Bei genauerer Betrachtung begleitet Frédéric Chopin Claire Huangci schon ihr ganzes Leben lang. Nach dem Sieg bei mehreren Chopin-Wettbewerben präsentiert die junge Pianistin nun die 24 Préludes Op.28 des polnisch-französischen Virtuosen in der Stiftung Mozarteum.
Der Anspruch der Préludes an Technik und Musikalität des Interpreten sind sehr breit gefächert und bieten dem Pianisten fast uneingeschränkte Möglichkeiten, alle Facetten ihrer Kunst auszuleben.
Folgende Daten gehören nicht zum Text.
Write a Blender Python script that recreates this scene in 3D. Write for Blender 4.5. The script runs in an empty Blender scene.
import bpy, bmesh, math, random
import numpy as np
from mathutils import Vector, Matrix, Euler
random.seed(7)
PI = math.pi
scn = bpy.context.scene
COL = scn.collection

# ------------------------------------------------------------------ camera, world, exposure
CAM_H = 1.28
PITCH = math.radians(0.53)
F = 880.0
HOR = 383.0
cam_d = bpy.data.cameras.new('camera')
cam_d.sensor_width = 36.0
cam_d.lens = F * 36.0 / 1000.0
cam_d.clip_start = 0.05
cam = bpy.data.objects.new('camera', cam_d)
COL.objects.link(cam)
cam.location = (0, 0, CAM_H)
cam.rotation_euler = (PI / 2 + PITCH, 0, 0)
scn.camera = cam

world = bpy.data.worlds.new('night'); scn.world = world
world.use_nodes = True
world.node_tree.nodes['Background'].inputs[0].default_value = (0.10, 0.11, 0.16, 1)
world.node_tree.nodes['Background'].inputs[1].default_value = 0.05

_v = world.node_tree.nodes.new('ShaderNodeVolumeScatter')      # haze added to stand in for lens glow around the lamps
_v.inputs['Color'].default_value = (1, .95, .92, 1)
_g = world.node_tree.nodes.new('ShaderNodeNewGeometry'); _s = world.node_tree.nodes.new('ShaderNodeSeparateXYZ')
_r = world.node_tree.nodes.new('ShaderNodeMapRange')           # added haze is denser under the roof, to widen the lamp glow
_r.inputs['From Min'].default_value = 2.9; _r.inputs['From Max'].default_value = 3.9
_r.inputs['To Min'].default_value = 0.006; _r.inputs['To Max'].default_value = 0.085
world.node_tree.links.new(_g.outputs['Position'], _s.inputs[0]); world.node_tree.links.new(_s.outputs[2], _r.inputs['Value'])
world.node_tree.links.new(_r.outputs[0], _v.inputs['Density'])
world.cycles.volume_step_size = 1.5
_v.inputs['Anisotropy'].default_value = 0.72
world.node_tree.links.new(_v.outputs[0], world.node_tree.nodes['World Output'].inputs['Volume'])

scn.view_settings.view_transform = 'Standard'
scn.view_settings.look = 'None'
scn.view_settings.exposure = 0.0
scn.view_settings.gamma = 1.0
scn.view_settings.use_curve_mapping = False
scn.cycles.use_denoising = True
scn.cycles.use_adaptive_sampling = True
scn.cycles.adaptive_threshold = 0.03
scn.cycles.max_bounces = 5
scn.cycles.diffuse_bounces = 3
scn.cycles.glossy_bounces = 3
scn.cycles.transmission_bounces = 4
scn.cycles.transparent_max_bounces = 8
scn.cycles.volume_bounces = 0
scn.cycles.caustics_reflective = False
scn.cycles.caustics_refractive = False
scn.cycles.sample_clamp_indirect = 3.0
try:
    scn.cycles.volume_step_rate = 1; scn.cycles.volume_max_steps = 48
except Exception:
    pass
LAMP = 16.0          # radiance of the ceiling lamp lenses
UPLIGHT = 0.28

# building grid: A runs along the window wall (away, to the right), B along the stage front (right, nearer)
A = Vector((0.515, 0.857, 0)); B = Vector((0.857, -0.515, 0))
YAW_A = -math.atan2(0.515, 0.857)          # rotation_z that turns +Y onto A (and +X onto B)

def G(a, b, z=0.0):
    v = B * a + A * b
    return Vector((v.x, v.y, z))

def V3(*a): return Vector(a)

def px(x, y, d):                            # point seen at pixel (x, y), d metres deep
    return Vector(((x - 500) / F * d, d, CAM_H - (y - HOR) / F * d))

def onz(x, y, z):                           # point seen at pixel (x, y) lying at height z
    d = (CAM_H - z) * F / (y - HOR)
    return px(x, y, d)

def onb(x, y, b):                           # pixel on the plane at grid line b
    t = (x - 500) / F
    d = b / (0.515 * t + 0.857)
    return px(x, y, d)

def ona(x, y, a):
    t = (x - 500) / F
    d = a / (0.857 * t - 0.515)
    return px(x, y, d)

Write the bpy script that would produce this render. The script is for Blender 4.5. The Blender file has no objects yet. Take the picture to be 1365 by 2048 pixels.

Bei einer solch zyklischen Aufführung stellt sich neben den Ansprüchen an die technischen Fähigkeiten die noch spannendere Frage der Interpretation. Claire Huangci schien den Fokus für das Konzert am 19. Mai vor allem auf das Tempo zu legen.
Das stand den ohnehin rasenden Sechzehntel-Läufen des b-Moll-Préludes Nr. 16 sehr gut; die begleitenden Oktavsprünge in der linken Hand arbeitete sie trotz des hohen Tempos fast legatoartig heraus. Beim so genannten Regentropfen-Prélude erhielt das Stück jedoch durch diese Fokussierung auf das fordernde Tempo eher den Charakter eines Regenschauers als einzelner, weicher Tropfen. Auch war ihr Spiel mal mehr, mal weniger differenziert, was sehr schade ist, da sie ihrem hochvirtuosen Spiel dadurch ein wenig die Möglichkeit des Wirkenlassens nahm.
Technisch gesehen lieferte Claire Huangci jedoch einen perfekten Auftritt. Ihre Läufe waren klanglich sehr sauber und ihre Oktavsprünge klar und präsent. Besonders gelangt es ihr auch, den verträumten Charakter des Fis-Dur Préludes Nr. 13 zu unterstreichen. Durch das zügige Tempo schuf sie in der linken Hand anhaltende Klangteppiche, die deutlich ein paar Takte länger überdauerten als man erwartet hatte. Ihre Les- und Spielart dieses Préludes erinnerte stark an die Nocturnes, ohne sich dabei aber zu weit in deren melancholischen Charakter zu stürzen. Im Großen und Ganzen lieferte Claire Huangci einen sauberen Zyklus, mit dem sie besonders ihre Virtuosität und technische Finesse in den Vordergrund rückte.